Likewise, cities can use spatial correlation analysis to identify which neighborhoods are high-performing and understand why these trends occur. Some communities may demonstrate poor marks for economic indicators but high marks in community wellness. Data visualizations can help decision makers determine what is causing these results.

Furthermore, cities are encouraged to use regression over space and time to dig deep into root causes of poverty and inequality. When cities take into account, they can better track communities that may benefit from early intervention to prevent downturns or regressions in the future, GovTech reported.

All of the recommended strategies hinge on one key factor: citizen engagement. The panel of experts agree that policy officers and data officers must work collaboratively to monitor trends and identify problems or successes. But spending time to educate the public on what is happening in the community using data visualizations is vital to developing long-term solutions that will receive strong support.


The King County Assessor in Washington has developed a single platform for location-specific information that goes beyond providing just property data. The King County Assessor's office unveiled Localscape as a tool to analyze and share data layers in the Seattle area such as:
  • Census
  • Education
  • Economic development
  • Permitting information from local jurisdictions

Through the use of data mapping and aerial navigation, Localscape allows users to explore different data points in their community through comprehensive toggling and layering functions. The tool is designed to provide access to a plethora of data sets in a single platform, rather than searching for the information in independent silos. The goal of Localscape is to increase transparency and accessibility while engaging citizens in the ever-changing landscape of the Seattle area.

Users can explore new development projects in a specific neighborhood, monitor property values and pull up a history of permitting information for any plot of land on the map. Localscape allows people to dig through data at the property level, as well as explore neighborhoods as a whole through analysis of various information layers. Users can also examine demographic data for a specific neighborhood, compare educational opportunities or economic activity, Route Fifty reported.

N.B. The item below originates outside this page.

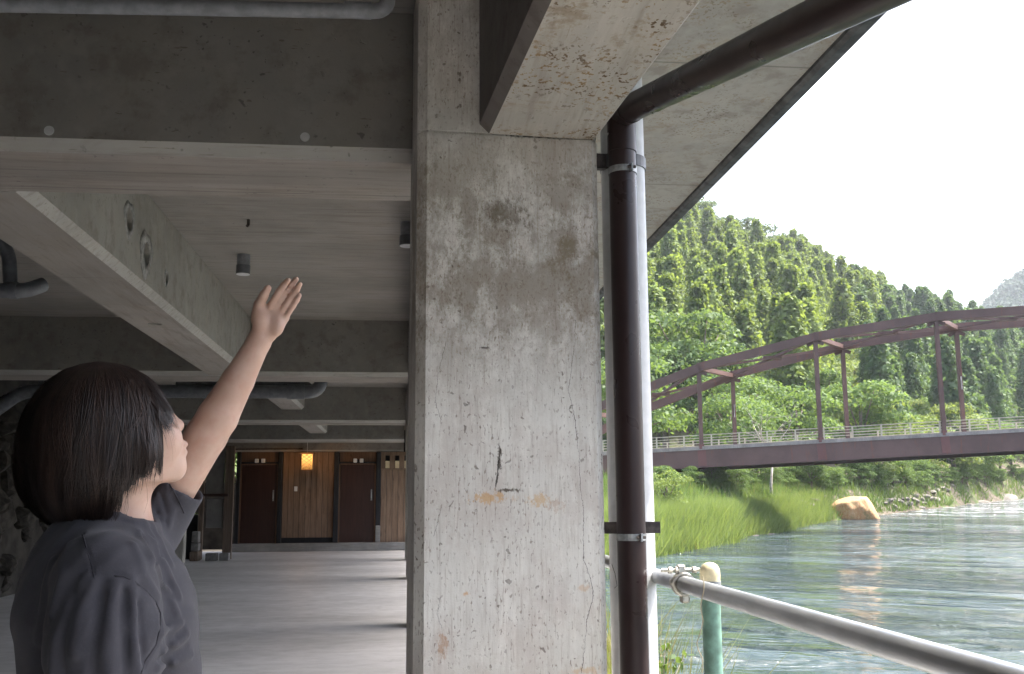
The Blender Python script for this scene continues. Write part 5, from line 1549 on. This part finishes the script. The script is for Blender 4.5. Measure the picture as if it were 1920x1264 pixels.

At the local government level, officials can use the data to support accelerated decision making. The data tool can bring up archives of community information to illustrate trends that are impacted by policy. If a city makes adjustments, officials can monitor the changes or results in real-time with data analytics and mapping. This allows officials to better understand the needs of the community and ensure services provided directly match demands.

Microsoft's Civic Graph

Microsoft released a Civic Graph to provide an interactive visual of civic innovators in locations worldwide. The graph aims to be a living tool that acts as a crowdsourced guide for civic tech's developing network of connections. The Civic Graph allows users to upload new data in real-time, which then triggers the graph to expand its visualizations of:
  • Funding opportunities or activities
  • Data usage
  • Collaboration projects
  • Social media activity
  • Employment estimates

The overall goal of the Civic Graph is to create a comprehensive tool to track the community of civic technology innovators worldwide. Local governments can utilize the graph to identify where civic tech is blossoming and where tech resources and opportunities are falling short. Then cities can pump resources and amenities into specific neighborhoods to spur future civic technology development and support economic growth.

Similarly, nonprofit organizations can harness the graph data to define civic strategies, while residents and businesses can use the tool to determine where key growth industries are booming globally. When organizations and individuals understand where innovators are brainstorming, funding and resources can be invested to participate in the growth and engage existing stakeholders. This encourages cross-sector collaboration to leverage the latest technologies to solve social and economic problems at the local level, GovTech reported.